For a long time, I believed reflection meant replaying a decision in my own head until I felt comfortable with it again. If I could explain it clearly and logically, I assumed that was learning. It wasn't. It was coherence. And coherence can create the illusion of depth without actually widening perspective.
The limitation was not intent. It was range.
I often use a mirror analogy to explain this. A mirror shows you what you recognise. A house of mirrors shows you what you would not choose to see.
After major decisions, I would revisit the reasoning. It felt disciplined and honest. I could explain why the judgement made sense. In reality, I was evaluating my thinking from the same position that created it.

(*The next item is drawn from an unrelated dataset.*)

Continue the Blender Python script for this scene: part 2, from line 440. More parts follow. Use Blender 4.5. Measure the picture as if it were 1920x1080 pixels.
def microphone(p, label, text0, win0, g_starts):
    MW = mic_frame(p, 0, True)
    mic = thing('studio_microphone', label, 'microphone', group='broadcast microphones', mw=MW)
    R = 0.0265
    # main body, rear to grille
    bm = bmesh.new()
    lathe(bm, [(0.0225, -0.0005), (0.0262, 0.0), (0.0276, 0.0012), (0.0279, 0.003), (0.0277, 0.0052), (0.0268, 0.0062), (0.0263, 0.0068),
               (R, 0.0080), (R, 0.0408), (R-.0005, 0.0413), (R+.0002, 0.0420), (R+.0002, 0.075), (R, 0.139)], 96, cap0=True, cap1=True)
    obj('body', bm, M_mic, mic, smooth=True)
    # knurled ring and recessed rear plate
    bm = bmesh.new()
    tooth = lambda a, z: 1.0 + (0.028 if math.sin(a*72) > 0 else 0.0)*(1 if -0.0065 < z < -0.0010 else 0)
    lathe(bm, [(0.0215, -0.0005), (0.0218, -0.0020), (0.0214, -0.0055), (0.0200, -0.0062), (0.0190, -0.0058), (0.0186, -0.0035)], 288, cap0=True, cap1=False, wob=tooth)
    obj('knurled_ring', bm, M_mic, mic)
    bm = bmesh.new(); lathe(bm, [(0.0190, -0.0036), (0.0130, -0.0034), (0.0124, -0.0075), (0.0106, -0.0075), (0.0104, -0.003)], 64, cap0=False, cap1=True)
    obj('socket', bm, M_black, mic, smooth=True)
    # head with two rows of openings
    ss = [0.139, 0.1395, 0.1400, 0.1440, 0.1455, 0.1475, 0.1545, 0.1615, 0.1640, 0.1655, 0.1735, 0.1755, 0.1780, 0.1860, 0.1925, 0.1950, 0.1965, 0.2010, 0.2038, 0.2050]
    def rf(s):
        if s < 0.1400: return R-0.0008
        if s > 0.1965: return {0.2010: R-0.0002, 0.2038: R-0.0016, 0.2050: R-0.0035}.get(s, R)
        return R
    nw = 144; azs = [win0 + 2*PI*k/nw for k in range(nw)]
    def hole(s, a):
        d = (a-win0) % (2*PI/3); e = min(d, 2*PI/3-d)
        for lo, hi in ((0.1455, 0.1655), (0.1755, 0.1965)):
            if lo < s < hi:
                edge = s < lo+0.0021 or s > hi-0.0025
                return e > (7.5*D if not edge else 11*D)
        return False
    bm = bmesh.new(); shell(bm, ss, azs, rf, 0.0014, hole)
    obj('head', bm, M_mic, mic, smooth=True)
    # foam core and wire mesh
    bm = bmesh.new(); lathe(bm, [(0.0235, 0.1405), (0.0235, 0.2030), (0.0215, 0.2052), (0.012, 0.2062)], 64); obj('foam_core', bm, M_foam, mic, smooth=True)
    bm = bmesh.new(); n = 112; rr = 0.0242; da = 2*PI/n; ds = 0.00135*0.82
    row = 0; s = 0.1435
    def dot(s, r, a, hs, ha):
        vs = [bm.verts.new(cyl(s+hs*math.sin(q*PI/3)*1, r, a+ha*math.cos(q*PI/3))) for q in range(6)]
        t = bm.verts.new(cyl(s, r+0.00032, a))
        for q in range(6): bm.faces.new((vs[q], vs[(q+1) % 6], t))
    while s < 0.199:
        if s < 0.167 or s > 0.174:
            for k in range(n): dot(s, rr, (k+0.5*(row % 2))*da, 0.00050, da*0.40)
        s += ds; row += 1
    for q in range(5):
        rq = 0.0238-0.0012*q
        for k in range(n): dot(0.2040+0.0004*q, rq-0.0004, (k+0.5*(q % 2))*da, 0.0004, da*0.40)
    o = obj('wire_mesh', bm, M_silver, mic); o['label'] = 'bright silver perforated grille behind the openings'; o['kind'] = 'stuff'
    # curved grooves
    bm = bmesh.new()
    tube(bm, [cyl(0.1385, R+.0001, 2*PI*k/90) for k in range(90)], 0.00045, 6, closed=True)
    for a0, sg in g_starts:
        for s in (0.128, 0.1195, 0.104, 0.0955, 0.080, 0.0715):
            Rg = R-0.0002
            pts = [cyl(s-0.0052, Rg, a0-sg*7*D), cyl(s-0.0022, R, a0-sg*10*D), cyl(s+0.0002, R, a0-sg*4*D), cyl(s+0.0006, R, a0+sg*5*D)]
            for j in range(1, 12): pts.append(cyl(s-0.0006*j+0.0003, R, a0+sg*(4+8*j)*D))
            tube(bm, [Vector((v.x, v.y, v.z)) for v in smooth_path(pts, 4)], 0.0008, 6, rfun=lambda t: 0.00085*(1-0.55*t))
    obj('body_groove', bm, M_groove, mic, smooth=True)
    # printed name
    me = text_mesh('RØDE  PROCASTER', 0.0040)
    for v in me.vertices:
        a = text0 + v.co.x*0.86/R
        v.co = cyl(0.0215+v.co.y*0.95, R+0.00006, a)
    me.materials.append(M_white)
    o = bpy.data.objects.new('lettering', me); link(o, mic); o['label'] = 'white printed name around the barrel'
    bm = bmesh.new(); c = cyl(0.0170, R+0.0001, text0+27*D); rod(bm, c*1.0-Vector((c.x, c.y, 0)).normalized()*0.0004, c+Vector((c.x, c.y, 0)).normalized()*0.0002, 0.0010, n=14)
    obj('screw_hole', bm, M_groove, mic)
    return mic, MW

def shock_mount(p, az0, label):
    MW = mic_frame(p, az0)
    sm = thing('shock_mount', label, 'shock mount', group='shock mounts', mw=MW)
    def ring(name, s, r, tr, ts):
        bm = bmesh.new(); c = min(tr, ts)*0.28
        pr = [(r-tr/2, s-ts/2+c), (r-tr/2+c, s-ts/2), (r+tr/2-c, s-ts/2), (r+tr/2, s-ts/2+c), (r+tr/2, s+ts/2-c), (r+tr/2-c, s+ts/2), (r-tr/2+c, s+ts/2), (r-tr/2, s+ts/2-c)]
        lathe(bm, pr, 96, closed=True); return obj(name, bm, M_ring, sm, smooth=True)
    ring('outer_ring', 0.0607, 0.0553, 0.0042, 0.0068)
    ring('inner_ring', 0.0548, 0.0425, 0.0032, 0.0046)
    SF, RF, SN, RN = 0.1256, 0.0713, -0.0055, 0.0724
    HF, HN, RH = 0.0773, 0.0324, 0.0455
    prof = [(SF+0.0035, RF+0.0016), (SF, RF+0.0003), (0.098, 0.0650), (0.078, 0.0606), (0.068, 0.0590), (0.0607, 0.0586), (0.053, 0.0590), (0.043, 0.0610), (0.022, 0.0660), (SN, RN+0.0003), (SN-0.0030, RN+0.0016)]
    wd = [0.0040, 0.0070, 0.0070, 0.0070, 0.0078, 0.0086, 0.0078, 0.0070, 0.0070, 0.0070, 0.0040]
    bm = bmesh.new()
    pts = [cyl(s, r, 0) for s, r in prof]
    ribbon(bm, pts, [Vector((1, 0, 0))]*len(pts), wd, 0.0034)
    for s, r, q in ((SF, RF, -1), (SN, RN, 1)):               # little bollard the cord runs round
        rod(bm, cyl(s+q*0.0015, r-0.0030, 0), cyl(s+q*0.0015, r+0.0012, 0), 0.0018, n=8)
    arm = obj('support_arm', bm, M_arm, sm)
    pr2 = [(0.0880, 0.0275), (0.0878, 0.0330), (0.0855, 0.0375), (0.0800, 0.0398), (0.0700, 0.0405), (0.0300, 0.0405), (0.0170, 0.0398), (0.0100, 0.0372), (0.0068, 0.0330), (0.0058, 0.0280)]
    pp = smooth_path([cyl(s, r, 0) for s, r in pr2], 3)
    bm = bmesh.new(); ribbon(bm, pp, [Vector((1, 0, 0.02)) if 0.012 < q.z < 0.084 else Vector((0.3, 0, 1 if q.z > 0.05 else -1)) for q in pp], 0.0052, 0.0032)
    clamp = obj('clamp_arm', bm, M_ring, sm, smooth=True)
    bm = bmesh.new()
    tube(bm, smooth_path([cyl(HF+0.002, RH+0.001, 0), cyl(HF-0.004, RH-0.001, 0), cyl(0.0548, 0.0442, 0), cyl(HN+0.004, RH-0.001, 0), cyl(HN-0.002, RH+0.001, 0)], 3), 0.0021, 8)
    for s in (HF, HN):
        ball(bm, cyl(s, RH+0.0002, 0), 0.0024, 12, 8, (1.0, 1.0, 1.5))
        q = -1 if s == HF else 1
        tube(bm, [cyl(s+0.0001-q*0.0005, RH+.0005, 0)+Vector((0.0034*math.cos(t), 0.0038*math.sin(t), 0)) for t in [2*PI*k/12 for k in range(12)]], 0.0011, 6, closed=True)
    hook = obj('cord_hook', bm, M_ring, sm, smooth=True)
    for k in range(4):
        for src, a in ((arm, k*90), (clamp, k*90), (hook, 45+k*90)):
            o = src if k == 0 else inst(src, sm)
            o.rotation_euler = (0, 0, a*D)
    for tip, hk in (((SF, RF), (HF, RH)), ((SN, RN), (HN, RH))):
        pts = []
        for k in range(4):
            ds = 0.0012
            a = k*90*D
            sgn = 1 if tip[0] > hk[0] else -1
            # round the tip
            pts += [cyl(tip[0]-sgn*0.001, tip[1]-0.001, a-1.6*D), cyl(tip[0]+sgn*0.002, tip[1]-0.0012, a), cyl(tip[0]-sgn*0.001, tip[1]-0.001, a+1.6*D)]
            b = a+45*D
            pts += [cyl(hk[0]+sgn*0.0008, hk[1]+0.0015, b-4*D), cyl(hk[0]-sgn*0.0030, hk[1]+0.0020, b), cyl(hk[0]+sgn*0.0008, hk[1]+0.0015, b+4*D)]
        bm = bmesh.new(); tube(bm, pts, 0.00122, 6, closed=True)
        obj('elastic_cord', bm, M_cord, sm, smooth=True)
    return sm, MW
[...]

The explanation preserved stability and reduced uncertainty.
There have been moments when someone challenged a decision I had been certain about, simply from a different angle. I remember the discomfort. Not because they were wrong, but because they might not have been.
When you carry responsibility for performance or for the wellbeing of others, doubt feels expensive. It touches identity as much as consequence. The temptation is to resolve tension quickly rather than remain inside it.
Over time, experience makes your explanations smoother and authority reinforces them. The narrative of why this works becomes increasingly coherent and increasingly difficult to interrogate.
And coherence can become a constraint.
In sport we would never accept a single metric as truth. We examine performance through multiple lenses because no single measure captures the whole. Yet when it comes to thinking, introspection is often treated as sufficient.
The most valuable growth I've experienced did not come from reflecting alone. It came when my thinking was examined across patterns, across time, and alongside viewpoints that were not shaped by the same pressures.
That is what a house of mirrors provides. It is uncomfortable. It slows certainty and exposes blind spots. But it increases accuracy.
Most environments do not struggle because people refuse to reflect. They struggle because alternative perspectives are not sustained long enough to influence behaviour.
Over recent months consulting in performance environments, I've observed a consistent pattern. Tension surfaces, is briefly examined, then settles before it meaningfully shifts behaviour. Blind spots are identified but rarely integrated. Systems drift back toward familiar explanations because they restore coherence rather than tolerate sustained uncertainty.
Reflection continues, but without structural challenge, learning plateaus.
If you carry responsibility for performance or the wellbeing of others, the question is not whether you reflect. Most leaders do.
The more important question is whether you have built a structure around your thinking that protects you from the limits of your own coherence.
Blind spots cannot be seen from the position that created them.